Let me tell you more about my personal experience. The most recent SN concerts I have been to, which took place in May last year, are one fully dedicated to Debussy’s performed work and another which distributed evenly between composition from some less-known composers and composition from the French big names, namely Debussy, d’Indy and Fauré [10]. In recent years, I have also play often at concerts of both societies [11]. The performance dynamics of the two societies are not very different. Most of my performances are premieres of solo piano and chamber music works by same group of modern French composers. In March this year, for example, I premiered Gustave Samazeuilh’s Le chant de la Mer. The rest of the concert included Fauré’s Second Violin Sonata and Ravel’s Histoires Naturelles. Works of the masters, of course. As you could imagine, such works  are also frequently performed by SMI and other music societies.

Moreover, since its inauguration, SN has been mirrored by newer groups to form new music societies [12]. Therefore, SN is not the one and only music society of its type active in Paris. The cake is still big, but the share gets smaller, as SN faces competition with the other groups including SMI on public attention, music reviews, performer resources, and quality of the premiere works and other concert repertoire. All these factors reduce SN’s uniqueness and significance in the Parisian music society.

A more practical problem is SN’s concert schedule. As I mentioned, during war years, there were barely any concerts. SN started to recover by the end of 1917 and held only five concerts in 1918. Last year it went back with full strength, holding nine concerts, as how it used to do. All these concerts were scheduled to perform before July and only on Saturdays [13]. My dear friend, as you plan to come in late summer and only stay for a short period of time, I am afraid that you wouldn’t make it to a regular SN concert.

My dearest friend, you must understand that as a pianist who performs often for Société Nationale de Musique and enjoys close friendship and partnership with its musician members, I do not hold anything against the society. All of the words above serves simply as a gentle and personal reminder of SN’s change and lost of significance. However, if you would prefer revisiting SN, let us find out the schedule and plan on going. If you would rather attend other activities, I could come up with a list of options that give a taste of “Frenchness”, if that is what you miss and seek for. Once again, I could not be happier knowing that you are coming and would love to spend my days accompanying you during your stay.

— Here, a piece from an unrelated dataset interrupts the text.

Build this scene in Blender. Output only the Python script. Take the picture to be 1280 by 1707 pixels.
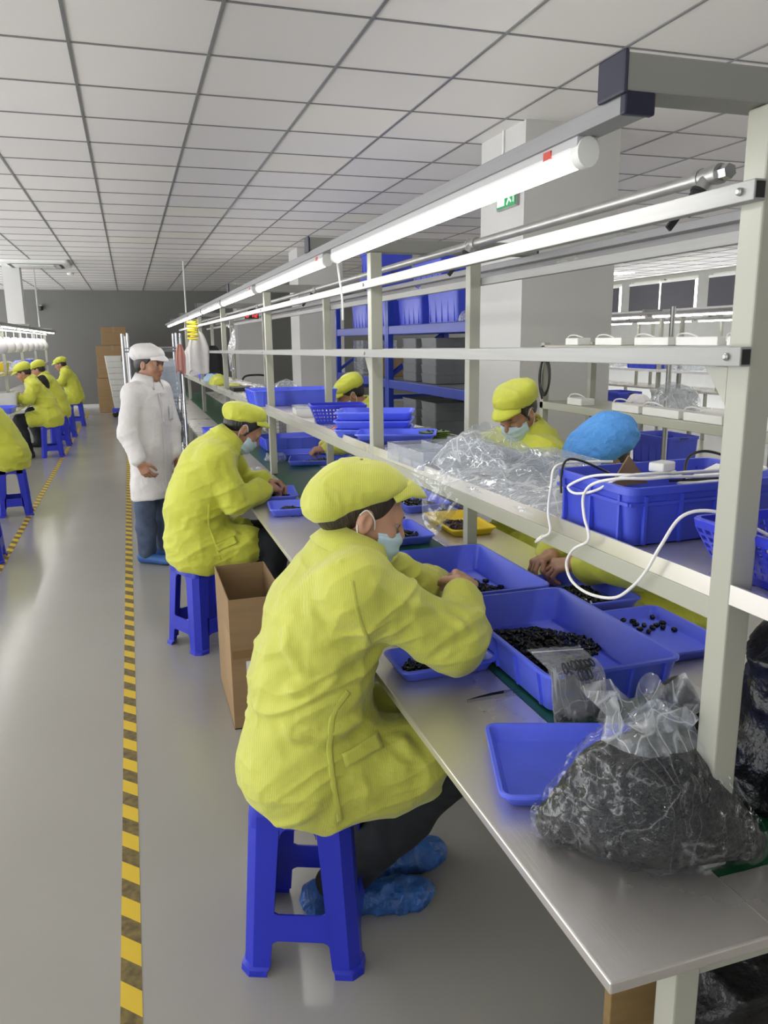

Please do write back to me. Until we see each other again in Paris, my friend, be well and take good care of yourself!

Yours, Marguerite

May 05, 1920 [14]

Author: Xuan He

 

[1] Michael Strasser, Ars Gallica: The Société Nationale De Musique and Its Role in French Musical Life, 1871-1891 (UMI Dissertation, 1998), 145.

[2] Michael Strasser, The Société Nationale and Its Adversaries: The Musical Politics of L’Invasion Germanique in the 1870s (19th-Century Music 24, no. 3, 2001), 225-226.

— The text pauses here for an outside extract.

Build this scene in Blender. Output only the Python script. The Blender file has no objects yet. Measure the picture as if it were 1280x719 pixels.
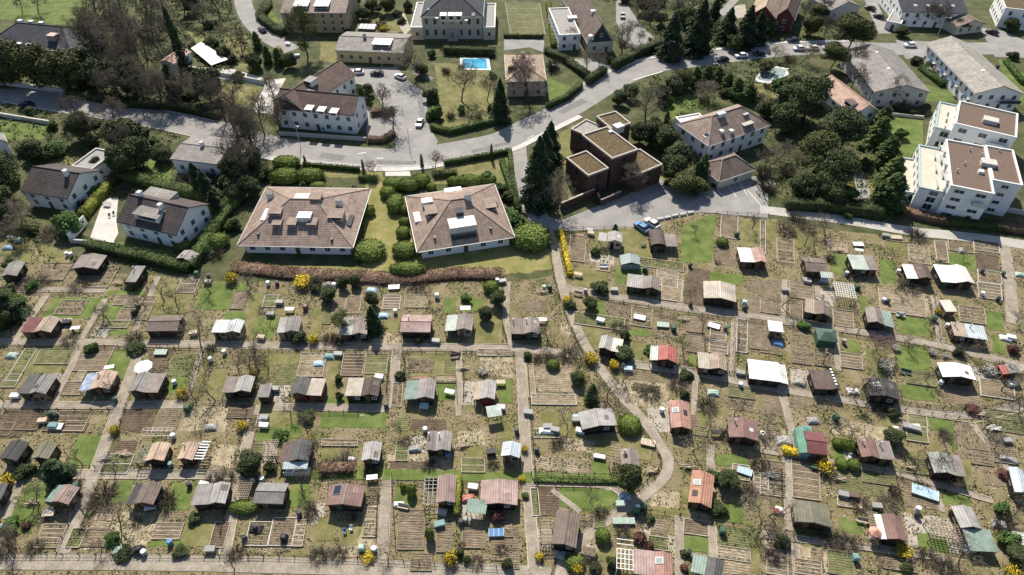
import bpy, math, random
import numpy as np
from mathutils import Vector, Matrix
random.seed(7); RNG = np.random.default_rng(7)
SC = bpy.context.scene; COL = SC.collection
# ------------------------------------------------------------------ camera
F, PITCH, H = 830.0, math.radians(44.0), 100.0
cam_d = bpy.data.cameras.new('camera'); cam = bpy.data.objects.new('camera', cam_d); COL.objects.link(cam)
cam.location = (0, 0, H); cam.rotation_euler = (math.pi/2 - PITCH, 0, 0)
cam_d.sensor_width = 36; cam_d.lens = 36*F/1280; cam_d.clip_start = 1; cam_d.clip_end = 6000
SC.camera = cam
cP, sP = math.cos(PITCH), math.sin(PITCH)
def W(px, py, z=0.0):                       # photograph pixel -> point of the place at height z
    a, b = (px-640)/F, (359.5-py)/F
    d = Vector((a, cP + b*sP, -sP + b*cP)); t = (z-H)/d.z
    return Vector((d.x*t, d.y*t, z))
TX = {'0': 0, '1': 310, '2': 630, '3': 950}; TY = {'A': 0, 'B': 170, 'C': 350, 'D': 529}
K = 1249/330
def pix(t, x, y): return (TX[t[1]] + x/K, TY[t[0]] + y/K)
def T(t, x, y, z=0.0): return W(*pix(t, x, y), z)
# ------------------------------------------------------------------ light
EL = math.radians(46); SHX, SHY = 0.2, -0.98
w = bpy.data.worlds.new('World'); SC.world = w; w.use_nodes = True
nt = w.node_tree; sky = nt.nodes.new('ShaderNodeTexSky'); sky.sky_type = 'NISHITA'; sky.sun_disc = False
sky.sun_elevation = EL; sky.sun_rotation = math.atan2(-SHX, -SHY)
nt.nodes['Background'].inputs['Strength'].default_value = 0.085
nt.links.new(sky.outputs[0], nt.nodes['Background'].inputs[0])
sl = bpy.data.lights.new('sun', 'SUN'); sl.energy = 4.8; sl.angle = math.radians(.53); sl.color = (1, .925, .80)
so = bpy.data.objects.new('sun', sl); COL.objects.link(so)
so.rotation_euler = Vector((SHX*math.cos(EL), SHY*math.cos(EL), -math.sin(EL))).to_track_quat('-Z', 'Y').to_euler()
vs = SC.view_settings; vs.view_transform = 'Standard'; vs.look = 'None'; vs.exposure = 0.74; vs.gamma = 1; vs.use_curve_mapping = False
SC.cycles.max_bounces = 5; SC.cycles.diffuse_bounces = 2; SC.cycles.glossy_bounces = 2; SC.cycles.transparent_max_bounces = 4
# ------------------------------------------------------------------ materials
MATS = {}
def _base(name, rough):
    m = bpy.data.materials.new(name); m.use_nodes = True; n = m.node_tree.nodes; b = n['Principled BSDF']
    b.inputs['Roughness'].default_value = rough; b.inputs['Specular IOR Level'].default_value = .25
    return m, n, m.node_tree.links, b
def _ramp(n, stops):
    r = n.new('ShaderNodeValToRGB'); e = r.color_ramp.elements
    while len(e) > 1: e.remove(e[0])
    e[0].position = stops[0][0]; e[0].color = (*stops[0][1], 1)
    for p, c in stops[1:]:
        q = e.new(p); q.color = (*c, 1)
    return r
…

[3] Charles B. Paul, Rameau, D’indy, And French Nationalism (Musical Quarterly The Musical Quarterly 58, no. 1, 1972), 46-56.

[4] Jane F. Fulcher, The Composer as Intellectual Music and Ideology in France 1914-1940 (New York: Oxford University Press, 2005), 33.

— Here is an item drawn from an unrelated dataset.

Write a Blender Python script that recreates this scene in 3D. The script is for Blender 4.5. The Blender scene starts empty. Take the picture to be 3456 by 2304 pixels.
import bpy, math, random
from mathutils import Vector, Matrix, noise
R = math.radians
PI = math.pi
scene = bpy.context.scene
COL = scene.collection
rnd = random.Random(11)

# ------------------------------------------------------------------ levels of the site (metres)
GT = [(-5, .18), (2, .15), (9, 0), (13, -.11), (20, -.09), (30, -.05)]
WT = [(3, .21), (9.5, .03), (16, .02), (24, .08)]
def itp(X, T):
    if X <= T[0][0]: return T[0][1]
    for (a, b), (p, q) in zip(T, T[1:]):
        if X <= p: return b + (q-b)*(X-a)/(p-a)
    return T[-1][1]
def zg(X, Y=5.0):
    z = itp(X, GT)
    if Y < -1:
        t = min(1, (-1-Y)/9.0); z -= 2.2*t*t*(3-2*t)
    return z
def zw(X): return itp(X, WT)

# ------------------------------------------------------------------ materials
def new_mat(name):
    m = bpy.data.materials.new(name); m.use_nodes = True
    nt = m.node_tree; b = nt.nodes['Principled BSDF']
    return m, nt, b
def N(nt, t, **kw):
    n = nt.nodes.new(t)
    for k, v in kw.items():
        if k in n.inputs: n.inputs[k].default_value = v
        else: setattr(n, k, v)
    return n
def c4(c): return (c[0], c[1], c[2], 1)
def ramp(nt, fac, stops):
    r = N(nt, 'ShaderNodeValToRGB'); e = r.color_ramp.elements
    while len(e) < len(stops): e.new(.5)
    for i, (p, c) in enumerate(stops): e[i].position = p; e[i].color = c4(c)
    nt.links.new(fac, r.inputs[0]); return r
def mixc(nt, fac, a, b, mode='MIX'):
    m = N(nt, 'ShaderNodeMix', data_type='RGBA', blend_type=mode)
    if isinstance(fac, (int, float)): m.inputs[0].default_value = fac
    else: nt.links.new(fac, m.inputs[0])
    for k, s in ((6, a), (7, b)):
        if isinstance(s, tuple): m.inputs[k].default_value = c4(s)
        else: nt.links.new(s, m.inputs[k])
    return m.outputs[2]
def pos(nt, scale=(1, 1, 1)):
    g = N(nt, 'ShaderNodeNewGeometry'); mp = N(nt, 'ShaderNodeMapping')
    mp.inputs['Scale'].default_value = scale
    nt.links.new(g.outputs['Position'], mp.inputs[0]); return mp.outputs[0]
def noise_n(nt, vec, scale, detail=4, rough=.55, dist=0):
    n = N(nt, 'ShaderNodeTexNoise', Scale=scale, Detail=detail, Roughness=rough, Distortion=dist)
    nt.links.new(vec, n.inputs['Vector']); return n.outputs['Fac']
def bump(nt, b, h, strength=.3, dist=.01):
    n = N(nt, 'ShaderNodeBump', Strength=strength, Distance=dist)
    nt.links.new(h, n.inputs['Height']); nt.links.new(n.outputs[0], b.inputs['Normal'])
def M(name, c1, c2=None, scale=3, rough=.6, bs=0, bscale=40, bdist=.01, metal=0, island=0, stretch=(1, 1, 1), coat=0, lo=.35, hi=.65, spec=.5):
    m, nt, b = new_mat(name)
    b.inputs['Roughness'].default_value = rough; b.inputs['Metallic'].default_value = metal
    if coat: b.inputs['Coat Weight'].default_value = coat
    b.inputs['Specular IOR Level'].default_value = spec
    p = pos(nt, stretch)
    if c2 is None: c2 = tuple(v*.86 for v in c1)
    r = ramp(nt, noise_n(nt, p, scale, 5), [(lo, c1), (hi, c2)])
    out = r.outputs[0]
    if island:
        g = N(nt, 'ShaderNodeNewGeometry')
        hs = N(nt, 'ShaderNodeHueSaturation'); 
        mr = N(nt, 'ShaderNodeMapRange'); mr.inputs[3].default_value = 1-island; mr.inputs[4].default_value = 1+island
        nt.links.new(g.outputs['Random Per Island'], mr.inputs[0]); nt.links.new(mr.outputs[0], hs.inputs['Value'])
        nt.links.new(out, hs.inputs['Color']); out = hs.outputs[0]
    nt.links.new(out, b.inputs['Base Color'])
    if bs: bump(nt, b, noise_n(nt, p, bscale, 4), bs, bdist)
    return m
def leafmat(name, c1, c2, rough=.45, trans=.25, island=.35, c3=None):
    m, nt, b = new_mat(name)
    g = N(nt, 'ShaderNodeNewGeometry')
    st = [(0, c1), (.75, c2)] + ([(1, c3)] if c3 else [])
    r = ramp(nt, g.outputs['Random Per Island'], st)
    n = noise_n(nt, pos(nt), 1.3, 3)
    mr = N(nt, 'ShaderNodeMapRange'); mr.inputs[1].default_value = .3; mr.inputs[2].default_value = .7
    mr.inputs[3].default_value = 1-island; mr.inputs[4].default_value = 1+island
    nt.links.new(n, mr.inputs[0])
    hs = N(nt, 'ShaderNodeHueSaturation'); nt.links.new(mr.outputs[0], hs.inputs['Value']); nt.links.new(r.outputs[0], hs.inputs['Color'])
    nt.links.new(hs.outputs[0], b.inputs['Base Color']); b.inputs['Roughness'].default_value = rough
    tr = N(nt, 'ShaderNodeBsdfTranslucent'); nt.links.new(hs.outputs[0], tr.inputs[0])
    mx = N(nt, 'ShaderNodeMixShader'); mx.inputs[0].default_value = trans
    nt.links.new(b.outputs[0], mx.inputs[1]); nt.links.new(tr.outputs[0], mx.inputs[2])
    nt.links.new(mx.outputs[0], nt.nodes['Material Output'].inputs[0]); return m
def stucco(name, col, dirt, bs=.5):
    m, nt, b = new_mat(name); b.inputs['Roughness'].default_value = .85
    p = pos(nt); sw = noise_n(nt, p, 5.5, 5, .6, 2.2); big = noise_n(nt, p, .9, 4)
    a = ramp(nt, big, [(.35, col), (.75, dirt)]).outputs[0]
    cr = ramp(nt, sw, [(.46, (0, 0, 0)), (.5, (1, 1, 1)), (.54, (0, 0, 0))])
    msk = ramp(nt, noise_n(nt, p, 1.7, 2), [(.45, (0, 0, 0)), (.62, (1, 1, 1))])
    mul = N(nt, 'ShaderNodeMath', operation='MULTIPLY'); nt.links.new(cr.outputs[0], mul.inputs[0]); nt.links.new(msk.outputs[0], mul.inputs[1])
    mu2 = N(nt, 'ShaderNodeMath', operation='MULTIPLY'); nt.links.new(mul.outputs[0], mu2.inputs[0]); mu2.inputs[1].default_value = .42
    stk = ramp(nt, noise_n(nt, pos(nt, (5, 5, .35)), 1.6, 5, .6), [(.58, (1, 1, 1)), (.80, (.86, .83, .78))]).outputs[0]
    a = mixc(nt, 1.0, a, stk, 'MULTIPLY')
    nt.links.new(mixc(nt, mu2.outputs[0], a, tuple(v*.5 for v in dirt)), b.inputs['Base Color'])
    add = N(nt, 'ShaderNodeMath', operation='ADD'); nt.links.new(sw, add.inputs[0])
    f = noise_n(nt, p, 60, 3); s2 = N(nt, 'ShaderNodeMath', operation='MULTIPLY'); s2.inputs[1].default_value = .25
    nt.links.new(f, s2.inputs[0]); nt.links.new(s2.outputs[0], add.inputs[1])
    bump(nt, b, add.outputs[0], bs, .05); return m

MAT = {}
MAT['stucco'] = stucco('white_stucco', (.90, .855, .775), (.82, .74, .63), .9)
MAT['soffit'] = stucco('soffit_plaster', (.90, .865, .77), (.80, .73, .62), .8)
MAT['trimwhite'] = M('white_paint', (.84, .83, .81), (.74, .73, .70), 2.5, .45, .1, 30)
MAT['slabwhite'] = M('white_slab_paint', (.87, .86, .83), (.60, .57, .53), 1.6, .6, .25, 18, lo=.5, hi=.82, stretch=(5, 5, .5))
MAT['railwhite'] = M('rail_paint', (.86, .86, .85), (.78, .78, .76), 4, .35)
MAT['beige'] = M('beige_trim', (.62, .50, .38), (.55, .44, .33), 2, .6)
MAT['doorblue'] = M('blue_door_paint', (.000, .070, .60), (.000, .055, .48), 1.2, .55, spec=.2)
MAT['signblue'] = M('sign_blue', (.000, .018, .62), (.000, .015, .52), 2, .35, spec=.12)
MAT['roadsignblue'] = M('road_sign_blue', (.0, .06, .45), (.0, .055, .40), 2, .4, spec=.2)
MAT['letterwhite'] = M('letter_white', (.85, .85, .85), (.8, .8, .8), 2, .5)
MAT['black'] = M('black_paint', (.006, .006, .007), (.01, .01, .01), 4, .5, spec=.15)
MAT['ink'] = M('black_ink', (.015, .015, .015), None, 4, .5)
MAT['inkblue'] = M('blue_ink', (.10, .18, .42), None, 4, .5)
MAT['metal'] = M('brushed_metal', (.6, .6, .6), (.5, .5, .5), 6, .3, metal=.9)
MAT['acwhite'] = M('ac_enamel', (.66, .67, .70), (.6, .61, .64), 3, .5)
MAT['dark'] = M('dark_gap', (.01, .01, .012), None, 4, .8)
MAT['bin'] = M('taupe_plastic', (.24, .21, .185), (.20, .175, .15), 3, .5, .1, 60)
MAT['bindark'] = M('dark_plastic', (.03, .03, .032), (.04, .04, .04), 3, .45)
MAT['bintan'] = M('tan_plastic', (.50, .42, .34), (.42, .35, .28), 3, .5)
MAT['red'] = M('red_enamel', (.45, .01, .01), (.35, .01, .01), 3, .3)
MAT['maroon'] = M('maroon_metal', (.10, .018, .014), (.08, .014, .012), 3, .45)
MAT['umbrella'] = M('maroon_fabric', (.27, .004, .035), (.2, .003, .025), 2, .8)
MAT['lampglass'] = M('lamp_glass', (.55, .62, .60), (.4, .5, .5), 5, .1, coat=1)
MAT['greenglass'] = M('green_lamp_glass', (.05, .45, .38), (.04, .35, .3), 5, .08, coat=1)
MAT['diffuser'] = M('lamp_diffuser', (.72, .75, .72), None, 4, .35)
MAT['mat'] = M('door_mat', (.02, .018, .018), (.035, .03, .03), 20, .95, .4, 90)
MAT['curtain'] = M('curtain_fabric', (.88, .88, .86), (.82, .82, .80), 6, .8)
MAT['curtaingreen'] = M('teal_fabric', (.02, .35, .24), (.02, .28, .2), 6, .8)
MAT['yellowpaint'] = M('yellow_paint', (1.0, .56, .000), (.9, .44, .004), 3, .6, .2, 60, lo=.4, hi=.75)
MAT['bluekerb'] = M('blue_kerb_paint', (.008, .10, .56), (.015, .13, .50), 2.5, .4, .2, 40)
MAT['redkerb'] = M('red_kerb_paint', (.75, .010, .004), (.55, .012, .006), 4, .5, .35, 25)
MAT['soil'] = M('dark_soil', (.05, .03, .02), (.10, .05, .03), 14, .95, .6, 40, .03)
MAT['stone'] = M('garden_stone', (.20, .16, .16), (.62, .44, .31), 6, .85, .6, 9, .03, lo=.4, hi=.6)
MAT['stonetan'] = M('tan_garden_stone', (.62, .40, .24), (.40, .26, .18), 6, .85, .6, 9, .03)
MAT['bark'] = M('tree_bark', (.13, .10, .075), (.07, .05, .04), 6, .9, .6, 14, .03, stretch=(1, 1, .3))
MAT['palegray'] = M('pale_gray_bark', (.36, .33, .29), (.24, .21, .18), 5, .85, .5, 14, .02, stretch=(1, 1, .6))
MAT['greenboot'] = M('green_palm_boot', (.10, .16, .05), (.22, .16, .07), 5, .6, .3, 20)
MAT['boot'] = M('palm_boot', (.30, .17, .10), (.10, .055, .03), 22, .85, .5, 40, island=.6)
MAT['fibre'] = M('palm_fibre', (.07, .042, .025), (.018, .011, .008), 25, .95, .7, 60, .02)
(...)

[5] Strasser, The Société Nationale and Its Adversaries, 248.

[6] Fulcher, The Composer as Intellectual Music and Ideology in France 1914-1940, 67.

[7] Société Nationale De Musique, CONCERTS SNM DE 1909 À 1919, accessed October 20, 2015. http://catalogue.ircam.fr/HOTES/SNM/SNMconc0919.html.

[8] Original words from Ravel: “Societies, even national, do not escape from the laws of evolution”. See Arbie Orenstein, Ravel: Man and Musician (New York: Columbia University Press, 1975), 61.

[9] Fulcher, The Composer as Intellectual Music and Ideology in France 1914-1940, 34.

[10] Société Nationale De Musique, CONCERTS SNM DE 1909 À 1919.

[11] Cecilia Dunoyer, Marguerite Long: A Life in French music, 1874-1966 (Bloomington: Indiana University Press, 1993), 84.

[12] Strasser, The Société Nationale and Its Adversaries, 248.

[13] Société Nationale De Musique, CONCERTS SNM DE 1909 À 1919.

[14] This date is chosen randomly with no particular reasons.

 

 

Full Bibliography

“CONCERTS SNM DE 1909 À 1919.” Société Nationale De Musique – CONCERTS SNM DE 1909 À 1919. Accessed October 20, 2015. http://catalogue.ircam.fr/HOTES/SNM/SNMconc0919.html.

Baedeker, Karl. Paris Und Umgebung: Handbuch Für Reisende. 19 Auflage. Leipzig: K. Baedeker, 1923.

Dunoyer, Cecilia, Marguerite Long: A Life in French Music, 1874-1966. Bloomington: Indiana University Press, 1993.

Fulcher, Jane F. “Wartime Nationalism, Classicism, and Their Limits.” In The Composer as Intellectual Music and Ideology in France 1914-1940. New York: Oxford University Press, 2005.

Orenstein, Arbie. Ravel: Man and Musician. New York: Columbia University Press, 1975

Paul, Charles B. “Rameau, D’indy, And French Nationalism.” Musical Quarterly The Musical Quarterly 58, no. 1 (1972): 46-56.

Strasser, Michael. “The Société Nationale and Its Adversaries: The Musical Politics of L’Invasion Germanique in the 1870s.” 19th-Century Music 24, no. 3 (2001): 225-51.

Strasser, Michael Creasman. “Policies and Procedures: 1871-1881.” In Ars Gallica: The Société Nationale De Musique and Its Role in French Musical Life, 1871-1891. UMI Dissertation, 1998.